June 1st, 1926- Norma Jeane Mortenson
“Imperfection is beauty, madness is genius & it’s better to be absolutely ridiculous than absolutely boring.”
53 years after her death, Marilyn Monroe remains an enchanting enigma. She was once the most famous woman in the world & maybe the truest definition of “Movie Star” ever, but her real self will be forever out of reach. Monroe is the most endlessly talked about & mythologized figure in Hollywood history. She remains the ultimate superstar. Her rise & fall are the stuff that both dreams & nightmares are made of. Her estate continues to rake in millions. Just this weekend, yet another film about her life, The Secret Life Of Marilyn Monroe aired on the Lifetime network, with the great Susan Sarandon playing her mother Gladys (can someone please find Sarandon some film roles befitting her talent & stature in Hollywood so she can turn down Lifetime stuff?).
There have been nearly as many screen portrayals of Monroe as films that she herself made. I don’t any of them to be very good, certainly not fitting of Monroe’s legacy, but I watched one for a second time yesterday to prepare myself for this post. I thought that Michele Williams came close to getting Monroe right in the charming & cheeky My Week With Marilyn (2011). Williams accomplishes the near impossible, portraying Monroe as an actual person, not just an easily caricatured icon. The film centers around the production of Laurence Olivier‘s film The Prince & The Showgirl (1957). Based on a pair memoirs by Colin Clark, played in the film by adorable, freckled Eddie Redmayne, who worked as an assistant on Olivier’s film. Williams captures not only Monroe’s fragility, both on-screen & off, but also her magical, unclassifiable charisma. My Weekend With Marilyn entertained & touched me. I recommend this film.
Monroe, starred in Gentlemen Prefer Blondes (1953), The Seven Year Itch (1955), How To Marry A Millionaire (1953), & Bus Stop (1956), but she wasn’t always Marilyn Monroe. She was born Norma Jeane Mortenson, appropriately, in LA.
She signed her first studio contract with 20th Century Fox in 1946 for $125 a week. Norma Jeane dyed her brunette hair blonde & changed her name.
A living contradiction, Monroe was divine & profane. She became both myth & metaphor as Hollywood’s most famous martyred saint. At the height of her fame, she had received 10,000 fan letters a week. Many were from men, but women wrote too, telling about the sadness in her eyes, her vulnerability & how they identified with her.
From Monroe’s first film, Scudda Hoo! Scudda Hay! (1948), to her last, The Misfits (1962), she went from a studio created blonde bimbo to a well-trained, heartbreaking actor of depth & soul. She is beyond camp, making her different than Jayne Mansfield & Mamie Van Doren, who Hollywood chose to replace her. She turned out to be irreplaceable.

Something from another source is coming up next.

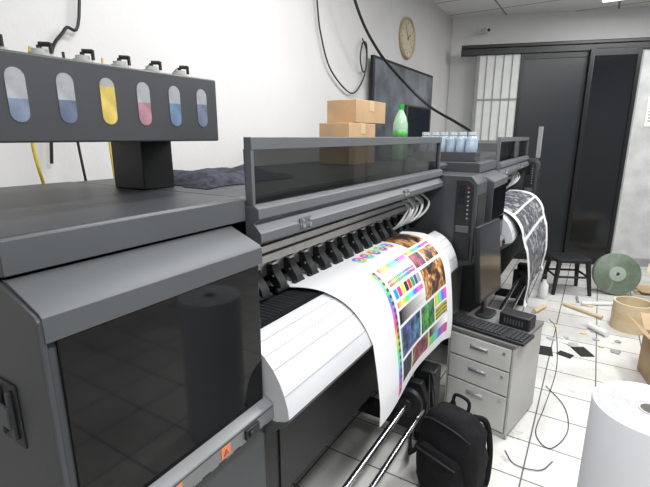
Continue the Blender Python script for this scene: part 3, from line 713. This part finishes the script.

Amazingly, Monroe still sells magazines. I remember when the May 2012 issue of Vanity Fair arrived in my mailbox with Monroe on the cover. The issue featured even more “newly discovered” photographs of her by Lawrence Schiller. Never think you have seen the last of Monroe. Books have been devoted to her some lovely & filled with photographs, many lurid & badly written. Songs have been dedicated to her. Plays have been produced about her, even an opera. She still sells millions of posters & calendars.
I am not certain that I would say that she was a fine actor, but she sure had something. My own favorite Marilyn Monroe performance is in Billy Wilder’s Some Like It Hot (1959) one of the most perfect film comedies in history. Her performance seems like Champagne, bubbly & effortless. Odd, because Monroe was at her worst making this classic: perpetually tardy, unprepared, unable to remember her lines, pregnant & sick, calming herself with vodka & downers, making the shoot tough for pros Tony Curtis & Jack Lemmon. But, her role as Sugar Cane Kowalczy allowed her play the dumb blond without giving a dumb performance.
Gay men of a certain age held Monroe as an ultimate icon. She was a gorgeous, but tormented person, making a career out of being sexually & emotionally open in a brutal straight-male world. Monroe worked hard for her fame, but it was her suffering that we identified with the most. She was undervalued by the industry. In 1961, when Elizabeth Taylor was being paid a million dollars to film Cleopatra for 20th Century Fox, Monroe, also with Fox was pulling in just $150,000 for The Misfits.
We wanted to save her. That was Monroe’s shtick. It worked. We all know the sad story, with the battering studio heads, the husbands, the Kennedys, the Strasbergs, the acting coaches, the pills & the booze, the insecurities, the misunderstandings. We don’t need a Lifetime movie.
On an early morning in the summer of 1962, Monroe died in her sleep at her little stucco cottage on dead end street in Brentwood. She loved the house & had installed a plaque with the Latin phrase “Cursum Perficio” which translates to “My Journey Ends Here”. Suicide, accident or murder? We will always specultate. She was just 36 years old. Monroe remains a most important Gay Icon. She would have celebrated her 89th birthday today.